Ce sera la dernière décision de la Commission Prodi. Et sans doute l’une des plus importantes de son mandat. Le 5 octobre prochain, l’exécutif européen remettra un rapport crucial sur la candidature de la Turquie. Le collège, composé des trente commissaires actuels, dira si oui ou non la Turquie remplit les fameux « critères de Copenhague », autorisant l’ouverture rapide des négociations d’adhésion à l’Union européenne.
Dans ses conclusions, la Commission ne se contentera pas de dresser un bilan comptable des progrès réalisés par Ankara sur la voie de la démocratie. Elle fera une « proposition » politique très explicite, destinée aux chefs d’Etat et de gouvernement des Vingt-Cinq, les seuls habilités à rendre le verdict final, le 17 décembre, à Bruxelles, à l’occasion du dernier sommet européen de l’année.
Priée de ne pas dévoiler son opinion avant la date fatidique, l’équipe Prodi a bien du mal à tenir sa langue. Le dernier à briser la consigne fut Frederik Bolkentsein, le commissaire néerlandais au marché intérieur. A l’occasion de la sortie d’un ouvrage sur l’Europe, le Néerlandais a confié son opposition à l’entrée de la Turquie dans l’Union. Au sein du collège, les adversaires d’Ankara sont connus. Il s’agit de l’Espagnole Loyola de Palacio, de l’Autrichien Franz Fischler, du Danois Poul Nielson. Plus discrets, les deux Français, Pascal Lamy et Jacques Barrot, ont des états d’âme, reflétant le malaise de la classe politique française. Jadis sceptique, la Luxembourgeoise Viviane Reding, chargée de la Culture, vient de basculer dans le camp du « oui », emmené par l’Allemand Gunter Verheugen, le commissaire à l’Elargissement.
A chaque réforme passée à Ankara, les partisans de la Turquie renforcent leur influence à Bruxelles. Seuls quelques décrets d’application restent à prendre, notamment dans le domaine pénal. Mais l’essentiel est acquis. Avec vingt-quatre « oui » contre six « non », la commission sortante penche largement en faveur de l’ouverture des négociations avec la Turquie dès le premier trimestre 2005. Seule inconnue à ce jour : l’opinion du président Romano Prodi, lequel n’aurait pas l’intention de freiner le mouvement. En règle générale, le collège ne vote pas. Il se prononce par consensus. Mais, sur un dossier aussi sensible, un recours au vote lors de la réunion du 5 octobre n’est pas exclu. Dans ce cas, il suffira d’une majorité simple pour que la Turquie obtienne un feu vert de Bruxelles, soit 16 oui », un score très facile à atteindre.

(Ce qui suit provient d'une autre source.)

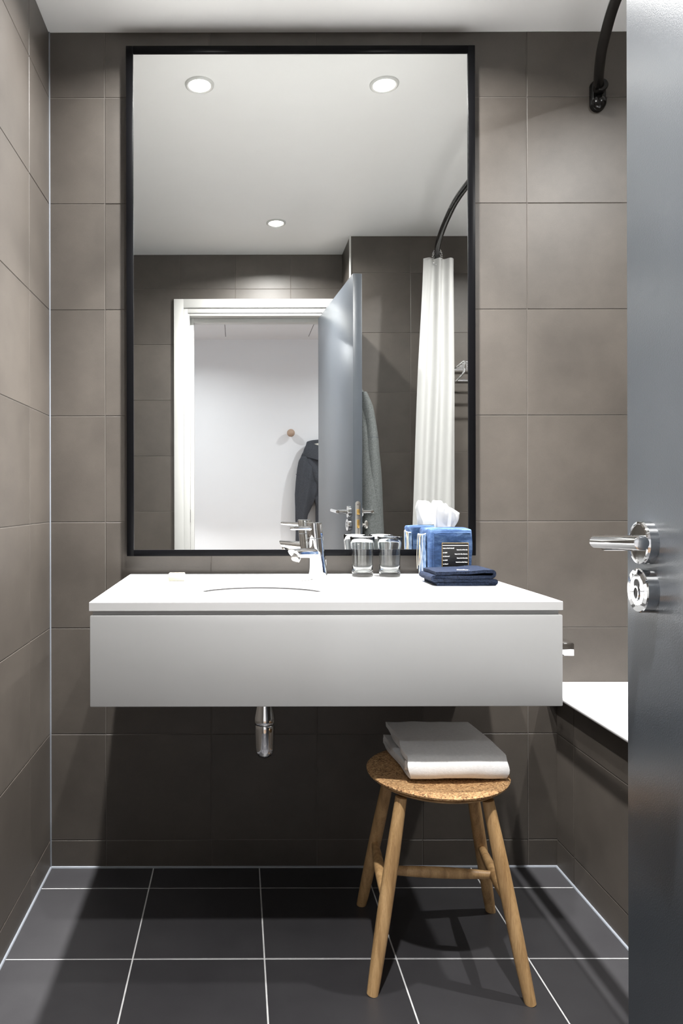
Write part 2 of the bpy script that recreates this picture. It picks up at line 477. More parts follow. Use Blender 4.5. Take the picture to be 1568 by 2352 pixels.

Une fois rendu l’avis de la Commission, qui ne fait plus grand mystère à Bruxelles, il restera à franchir l’obstacle final, celui du Conseil européen du 17 décembre. Seuls maîtres à bord, les vingt-cinq chefs d’Etat et de gouvernement seront appelés à se prononcer à l’unanimité. Là encore, les opinions des dirigeants européens sont largement connues. Elles ont été exprimées à l’occasion de visites récentes à Ankara ou lors de la campagne pour les élections européennes qui a contraint plusieurs partis à se positionner. Parmi les Vingt-Cinq, le plus fervent et le plus ancien défenseur de la Turquie n’est autre que le chancelier Gerhard Schröder, approuvé, d’après les sondages, par près de la moitié de ses concitoyens, malgré l’opposition des chrétiens démocrates. Vient ensuite Tony Blair, favorable à l’entrée de la Turquie dans l’Union, comme toute la classe politique britannique. En porte à faux avec la droite française, Jacques Chirac, partisan de longue date de la candidature turque, évite de crier ses convictions sur les toits, mais son opinion n’est pas moins forgée.

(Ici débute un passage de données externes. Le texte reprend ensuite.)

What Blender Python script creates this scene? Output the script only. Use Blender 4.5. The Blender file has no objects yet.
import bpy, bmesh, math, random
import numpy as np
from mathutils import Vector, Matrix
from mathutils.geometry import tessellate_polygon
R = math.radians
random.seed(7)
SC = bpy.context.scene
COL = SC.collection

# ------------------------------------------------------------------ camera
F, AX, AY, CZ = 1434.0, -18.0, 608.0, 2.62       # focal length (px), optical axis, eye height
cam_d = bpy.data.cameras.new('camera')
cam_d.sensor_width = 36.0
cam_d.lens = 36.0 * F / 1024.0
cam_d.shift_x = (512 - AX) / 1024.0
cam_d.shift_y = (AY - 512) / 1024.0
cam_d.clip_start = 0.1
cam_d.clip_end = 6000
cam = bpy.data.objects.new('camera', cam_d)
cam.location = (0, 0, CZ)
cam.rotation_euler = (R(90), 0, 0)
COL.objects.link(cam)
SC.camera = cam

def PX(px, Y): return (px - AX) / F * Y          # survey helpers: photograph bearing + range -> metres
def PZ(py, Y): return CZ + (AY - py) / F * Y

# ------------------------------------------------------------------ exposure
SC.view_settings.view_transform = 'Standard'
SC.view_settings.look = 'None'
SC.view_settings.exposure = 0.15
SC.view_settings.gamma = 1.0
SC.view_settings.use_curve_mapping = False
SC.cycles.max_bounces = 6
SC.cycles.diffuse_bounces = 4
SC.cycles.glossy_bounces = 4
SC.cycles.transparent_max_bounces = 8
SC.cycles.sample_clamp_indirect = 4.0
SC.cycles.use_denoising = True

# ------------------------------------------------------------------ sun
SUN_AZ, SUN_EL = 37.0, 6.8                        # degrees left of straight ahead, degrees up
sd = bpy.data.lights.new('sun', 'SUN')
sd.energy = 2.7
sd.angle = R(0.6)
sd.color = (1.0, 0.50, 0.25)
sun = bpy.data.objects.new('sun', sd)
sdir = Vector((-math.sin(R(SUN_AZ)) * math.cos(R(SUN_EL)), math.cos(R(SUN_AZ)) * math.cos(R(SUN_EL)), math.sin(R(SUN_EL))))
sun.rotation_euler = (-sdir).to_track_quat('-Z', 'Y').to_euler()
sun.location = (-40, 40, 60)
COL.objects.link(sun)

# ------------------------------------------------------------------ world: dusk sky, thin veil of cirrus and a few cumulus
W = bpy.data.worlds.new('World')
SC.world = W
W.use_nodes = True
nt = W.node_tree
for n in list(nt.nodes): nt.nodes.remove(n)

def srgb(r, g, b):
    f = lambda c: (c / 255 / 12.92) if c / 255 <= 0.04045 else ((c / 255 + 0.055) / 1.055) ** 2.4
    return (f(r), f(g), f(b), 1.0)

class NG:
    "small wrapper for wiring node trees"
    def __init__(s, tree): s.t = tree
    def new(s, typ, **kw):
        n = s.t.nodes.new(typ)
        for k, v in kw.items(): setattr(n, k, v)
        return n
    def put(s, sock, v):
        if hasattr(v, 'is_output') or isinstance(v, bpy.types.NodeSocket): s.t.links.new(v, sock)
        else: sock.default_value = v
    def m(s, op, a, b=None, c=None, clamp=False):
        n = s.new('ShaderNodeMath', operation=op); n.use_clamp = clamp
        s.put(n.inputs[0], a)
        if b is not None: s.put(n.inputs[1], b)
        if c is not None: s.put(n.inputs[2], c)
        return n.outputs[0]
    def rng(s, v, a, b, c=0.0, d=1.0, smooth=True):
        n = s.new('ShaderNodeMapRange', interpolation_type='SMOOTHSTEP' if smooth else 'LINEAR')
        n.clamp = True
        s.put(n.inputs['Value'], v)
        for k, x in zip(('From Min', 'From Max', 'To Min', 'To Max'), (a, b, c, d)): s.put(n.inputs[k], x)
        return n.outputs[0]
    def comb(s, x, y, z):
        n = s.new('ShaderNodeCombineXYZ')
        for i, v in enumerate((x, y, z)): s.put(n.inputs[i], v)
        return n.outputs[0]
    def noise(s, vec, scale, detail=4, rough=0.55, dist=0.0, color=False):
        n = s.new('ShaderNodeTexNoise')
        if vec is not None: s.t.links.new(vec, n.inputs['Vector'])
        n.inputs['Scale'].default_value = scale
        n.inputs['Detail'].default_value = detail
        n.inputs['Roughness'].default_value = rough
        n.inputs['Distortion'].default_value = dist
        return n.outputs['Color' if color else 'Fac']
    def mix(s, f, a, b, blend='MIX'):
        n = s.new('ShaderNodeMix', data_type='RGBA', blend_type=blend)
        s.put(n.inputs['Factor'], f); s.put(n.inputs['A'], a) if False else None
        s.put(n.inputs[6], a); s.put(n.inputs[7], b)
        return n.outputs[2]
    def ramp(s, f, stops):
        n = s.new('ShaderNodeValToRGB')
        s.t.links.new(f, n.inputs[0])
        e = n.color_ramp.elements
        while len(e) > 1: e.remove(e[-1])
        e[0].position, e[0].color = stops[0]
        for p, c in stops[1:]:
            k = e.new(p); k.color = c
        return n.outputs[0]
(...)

Pour une fois, l’avis des « trois grands » s’impose dans la plupart des capitales européennes, fut-ce contre une partie de l’opinion. L’Italie, l’Espagne et la Grèce sont favorables à la Turquie. Les dix nouveaux Etats membres, Pologne en tête, appuient également l’ouverture des négociations. Le soutien inconditionnel de Varsovie à Ankara est un vestige de l’histoire. « Au XIXe siècle, quand la Pologne était rayée de la carte, le sultan recevant les ambassadeurs européens à Istanbul s’était offusqué devant tout le monde de l’absence du représentant polonais », raconte un diplomate polonais. « Cette anecdote est restée gravée dans notre mémoire collective. ».
A la table des Vingt-Cinq, seul le chancelier autrichien risque de jouer les trouble-fête. Chargés de présider la réunion de décembre, les Néerlandais ne sont pas mécontents de rester en retrait. Ils ont déjà décidé d’ouvrir la discussion en donnant la parole au doyen du Conseil : Jacques Chirac.